### SHORT EXERCISE
Extract all lines in the data that contain the word "from".

----- DATA LINES

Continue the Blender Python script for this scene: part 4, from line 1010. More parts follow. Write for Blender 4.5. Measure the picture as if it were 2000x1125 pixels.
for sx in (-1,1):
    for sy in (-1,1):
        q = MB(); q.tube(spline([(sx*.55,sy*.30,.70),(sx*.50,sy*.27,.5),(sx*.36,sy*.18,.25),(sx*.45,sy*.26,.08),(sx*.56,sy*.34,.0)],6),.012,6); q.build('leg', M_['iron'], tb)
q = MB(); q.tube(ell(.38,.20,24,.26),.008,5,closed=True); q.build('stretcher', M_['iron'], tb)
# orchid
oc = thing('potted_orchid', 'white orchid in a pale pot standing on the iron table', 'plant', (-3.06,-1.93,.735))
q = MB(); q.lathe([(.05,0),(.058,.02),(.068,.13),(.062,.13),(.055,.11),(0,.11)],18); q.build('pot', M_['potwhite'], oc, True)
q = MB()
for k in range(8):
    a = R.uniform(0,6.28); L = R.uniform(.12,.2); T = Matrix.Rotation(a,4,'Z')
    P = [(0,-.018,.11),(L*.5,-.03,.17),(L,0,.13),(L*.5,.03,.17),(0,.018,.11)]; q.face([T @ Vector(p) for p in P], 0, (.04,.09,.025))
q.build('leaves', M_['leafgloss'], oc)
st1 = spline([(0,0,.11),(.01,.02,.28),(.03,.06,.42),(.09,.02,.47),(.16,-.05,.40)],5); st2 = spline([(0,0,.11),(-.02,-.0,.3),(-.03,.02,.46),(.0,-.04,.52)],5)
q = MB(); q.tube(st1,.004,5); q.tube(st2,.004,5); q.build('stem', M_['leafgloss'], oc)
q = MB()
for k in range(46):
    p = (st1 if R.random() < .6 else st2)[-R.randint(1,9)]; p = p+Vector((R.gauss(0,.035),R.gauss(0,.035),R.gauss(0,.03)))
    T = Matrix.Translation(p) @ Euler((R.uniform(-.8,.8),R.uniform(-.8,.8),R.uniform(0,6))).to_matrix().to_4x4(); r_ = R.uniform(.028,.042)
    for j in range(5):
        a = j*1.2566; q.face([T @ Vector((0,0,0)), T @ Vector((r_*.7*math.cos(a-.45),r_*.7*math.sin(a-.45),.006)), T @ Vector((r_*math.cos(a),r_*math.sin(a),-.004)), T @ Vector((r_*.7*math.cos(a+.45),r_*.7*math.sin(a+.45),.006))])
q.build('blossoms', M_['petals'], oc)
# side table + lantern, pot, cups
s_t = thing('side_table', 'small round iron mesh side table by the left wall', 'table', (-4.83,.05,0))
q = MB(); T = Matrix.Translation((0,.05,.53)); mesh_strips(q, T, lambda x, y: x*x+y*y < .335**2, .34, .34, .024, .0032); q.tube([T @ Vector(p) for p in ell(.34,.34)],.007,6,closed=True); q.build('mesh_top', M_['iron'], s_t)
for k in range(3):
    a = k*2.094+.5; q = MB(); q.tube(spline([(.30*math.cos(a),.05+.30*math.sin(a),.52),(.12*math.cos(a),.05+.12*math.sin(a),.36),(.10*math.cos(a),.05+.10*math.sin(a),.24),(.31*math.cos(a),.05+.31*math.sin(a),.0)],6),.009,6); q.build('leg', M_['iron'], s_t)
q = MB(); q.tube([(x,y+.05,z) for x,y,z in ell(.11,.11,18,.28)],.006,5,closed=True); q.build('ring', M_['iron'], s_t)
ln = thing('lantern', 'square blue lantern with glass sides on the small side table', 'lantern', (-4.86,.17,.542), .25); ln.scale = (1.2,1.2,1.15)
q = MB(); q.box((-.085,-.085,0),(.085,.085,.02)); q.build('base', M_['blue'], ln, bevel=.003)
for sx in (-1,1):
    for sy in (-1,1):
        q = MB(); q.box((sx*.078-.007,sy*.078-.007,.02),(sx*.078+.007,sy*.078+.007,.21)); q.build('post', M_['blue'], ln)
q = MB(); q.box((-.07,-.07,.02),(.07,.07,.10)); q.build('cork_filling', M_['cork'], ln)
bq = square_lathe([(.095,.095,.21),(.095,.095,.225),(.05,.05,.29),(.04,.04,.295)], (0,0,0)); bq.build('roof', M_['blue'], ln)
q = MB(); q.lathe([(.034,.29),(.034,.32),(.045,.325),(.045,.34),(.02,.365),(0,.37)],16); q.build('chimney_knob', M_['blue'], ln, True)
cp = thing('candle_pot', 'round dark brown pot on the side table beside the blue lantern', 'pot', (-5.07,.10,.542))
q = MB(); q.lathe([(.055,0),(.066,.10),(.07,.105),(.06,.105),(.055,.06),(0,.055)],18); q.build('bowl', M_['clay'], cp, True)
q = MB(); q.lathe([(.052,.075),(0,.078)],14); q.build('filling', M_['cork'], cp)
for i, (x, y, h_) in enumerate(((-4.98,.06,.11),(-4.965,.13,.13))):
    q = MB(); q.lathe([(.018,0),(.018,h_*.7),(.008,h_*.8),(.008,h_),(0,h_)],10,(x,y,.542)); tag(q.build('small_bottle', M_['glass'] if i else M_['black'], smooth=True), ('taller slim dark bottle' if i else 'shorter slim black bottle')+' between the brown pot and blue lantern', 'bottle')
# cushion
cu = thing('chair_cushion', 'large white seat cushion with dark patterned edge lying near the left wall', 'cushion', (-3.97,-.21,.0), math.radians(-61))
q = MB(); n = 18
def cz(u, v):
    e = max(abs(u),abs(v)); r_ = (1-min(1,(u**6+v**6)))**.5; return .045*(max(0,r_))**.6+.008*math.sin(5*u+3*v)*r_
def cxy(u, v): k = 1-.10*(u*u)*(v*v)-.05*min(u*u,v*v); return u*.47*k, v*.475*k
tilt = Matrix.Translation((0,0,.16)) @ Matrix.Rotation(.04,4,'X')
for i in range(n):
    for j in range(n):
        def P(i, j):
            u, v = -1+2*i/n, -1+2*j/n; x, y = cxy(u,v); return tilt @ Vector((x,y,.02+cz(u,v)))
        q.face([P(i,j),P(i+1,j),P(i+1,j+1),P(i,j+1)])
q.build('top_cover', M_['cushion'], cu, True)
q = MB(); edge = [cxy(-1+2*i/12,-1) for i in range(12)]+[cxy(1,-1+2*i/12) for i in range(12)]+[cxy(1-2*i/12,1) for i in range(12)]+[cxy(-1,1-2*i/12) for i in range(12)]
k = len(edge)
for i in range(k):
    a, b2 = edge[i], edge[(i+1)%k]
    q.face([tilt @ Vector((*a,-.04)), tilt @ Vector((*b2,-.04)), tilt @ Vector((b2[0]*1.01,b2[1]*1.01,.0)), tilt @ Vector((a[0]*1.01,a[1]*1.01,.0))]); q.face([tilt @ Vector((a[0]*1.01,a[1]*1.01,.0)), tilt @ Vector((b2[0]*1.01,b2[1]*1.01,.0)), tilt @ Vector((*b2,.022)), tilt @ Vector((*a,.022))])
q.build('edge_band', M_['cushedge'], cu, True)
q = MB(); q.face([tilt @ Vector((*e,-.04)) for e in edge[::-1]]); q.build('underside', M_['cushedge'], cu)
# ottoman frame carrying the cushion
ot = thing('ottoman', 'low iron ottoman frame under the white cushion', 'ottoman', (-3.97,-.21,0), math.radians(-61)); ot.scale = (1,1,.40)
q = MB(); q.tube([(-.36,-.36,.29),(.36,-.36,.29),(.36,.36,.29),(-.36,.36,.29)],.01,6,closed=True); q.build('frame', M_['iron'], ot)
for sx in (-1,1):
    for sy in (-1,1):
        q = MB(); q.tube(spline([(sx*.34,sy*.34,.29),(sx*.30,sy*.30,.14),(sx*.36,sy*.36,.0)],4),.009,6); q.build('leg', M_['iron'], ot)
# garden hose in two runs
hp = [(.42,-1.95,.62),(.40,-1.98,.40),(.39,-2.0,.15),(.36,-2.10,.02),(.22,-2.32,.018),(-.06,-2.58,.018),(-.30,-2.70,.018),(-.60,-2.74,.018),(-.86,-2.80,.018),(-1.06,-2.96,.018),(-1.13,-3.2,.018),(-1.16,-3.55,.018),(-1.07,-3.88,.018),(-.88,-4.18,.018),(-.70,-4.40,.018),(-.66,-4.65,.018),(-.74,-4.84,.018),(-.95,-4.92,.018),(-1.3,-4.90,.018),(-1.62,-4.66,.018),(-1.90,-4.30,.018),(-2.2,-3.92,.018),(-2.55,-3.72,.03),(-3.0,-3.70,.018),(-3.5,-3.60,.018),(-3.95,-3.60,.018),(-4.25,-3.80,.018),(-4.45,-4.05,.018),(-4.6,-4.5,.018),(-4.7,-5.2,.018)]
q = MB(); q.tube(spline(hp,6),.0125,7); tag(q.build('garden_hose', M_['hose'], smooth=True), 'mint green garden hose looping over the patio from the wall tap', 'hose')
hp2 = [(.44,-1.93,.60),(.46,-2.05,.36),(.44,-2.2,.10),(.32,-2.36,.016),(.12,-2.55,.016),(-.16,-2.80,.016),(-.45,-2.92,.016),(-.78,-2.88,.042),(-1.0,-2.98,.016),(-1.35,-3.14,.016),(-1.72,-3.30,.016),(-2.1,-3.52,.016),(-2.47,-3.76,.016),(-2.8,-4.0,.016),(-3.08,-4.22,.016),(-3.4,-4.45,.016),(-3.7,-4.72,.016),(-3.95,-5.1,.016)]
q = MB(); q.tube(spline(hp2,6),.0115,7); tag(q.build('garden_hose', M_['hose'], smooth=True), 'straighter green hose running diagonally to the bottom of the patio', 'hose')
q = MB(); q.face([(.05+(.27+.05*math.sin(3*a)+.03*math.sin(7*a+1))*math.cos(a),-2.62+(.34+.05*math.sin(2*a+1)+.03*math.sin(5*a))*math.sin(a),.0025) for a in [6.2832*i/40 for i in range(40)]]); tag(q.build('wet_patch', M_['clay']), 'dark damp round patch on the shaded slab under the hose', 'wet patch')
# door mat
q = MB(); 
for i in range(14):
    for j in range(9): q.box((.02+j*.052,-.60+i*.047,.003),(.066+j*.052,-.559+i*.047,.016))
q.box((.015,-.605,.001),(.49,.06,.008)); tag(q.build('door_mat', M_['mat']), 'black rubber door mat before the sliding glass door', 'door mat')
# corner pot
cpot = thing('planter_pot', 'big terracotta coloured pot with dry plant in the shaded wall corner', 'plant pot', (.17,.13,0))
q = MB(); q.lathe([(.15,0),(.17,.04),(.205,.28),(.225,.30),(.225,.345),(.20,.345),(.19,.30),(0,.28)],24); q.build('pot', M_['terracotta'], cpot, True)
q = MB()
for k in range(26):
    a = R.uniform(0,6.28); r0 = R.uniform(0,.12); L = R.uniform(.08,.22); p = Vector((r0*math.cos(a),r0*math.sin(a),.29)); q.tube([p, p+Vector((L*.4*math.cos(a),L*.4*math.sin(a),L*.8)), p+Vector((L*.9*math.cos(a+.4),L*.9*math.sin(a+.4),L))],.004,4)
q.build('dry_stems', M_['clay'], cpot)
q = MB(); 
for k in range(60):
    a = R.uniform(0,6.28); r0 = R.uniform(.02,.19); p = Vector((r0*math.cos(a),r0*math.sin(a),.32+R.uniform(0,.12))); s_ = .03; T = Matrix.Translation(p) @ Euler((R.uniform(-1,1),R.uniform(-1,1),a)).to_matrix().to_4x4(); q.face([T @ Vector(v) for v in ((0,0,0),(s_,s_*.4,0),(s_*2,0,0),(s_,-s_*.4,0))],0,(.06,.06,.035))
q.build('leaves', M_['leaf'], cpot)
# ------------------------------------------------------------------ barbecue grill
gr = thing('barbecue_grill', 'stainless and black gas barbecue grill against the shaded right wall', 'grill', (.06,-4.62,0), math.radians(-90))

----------

### RESPONSE BELOW
Continue the Blender Python script for this scene: part 4, from line 1010. More parts follow. Write for Blender 4.5. Measure the picture as if it were 2000x1125 pixels.
q = MB(); q.tube(spline(hp,6),.0125,7); tag(q.build('garden_hose', M_['hose'], smooth=True), 'mint green garden hose looping over the patio from the wall tap', 'hose')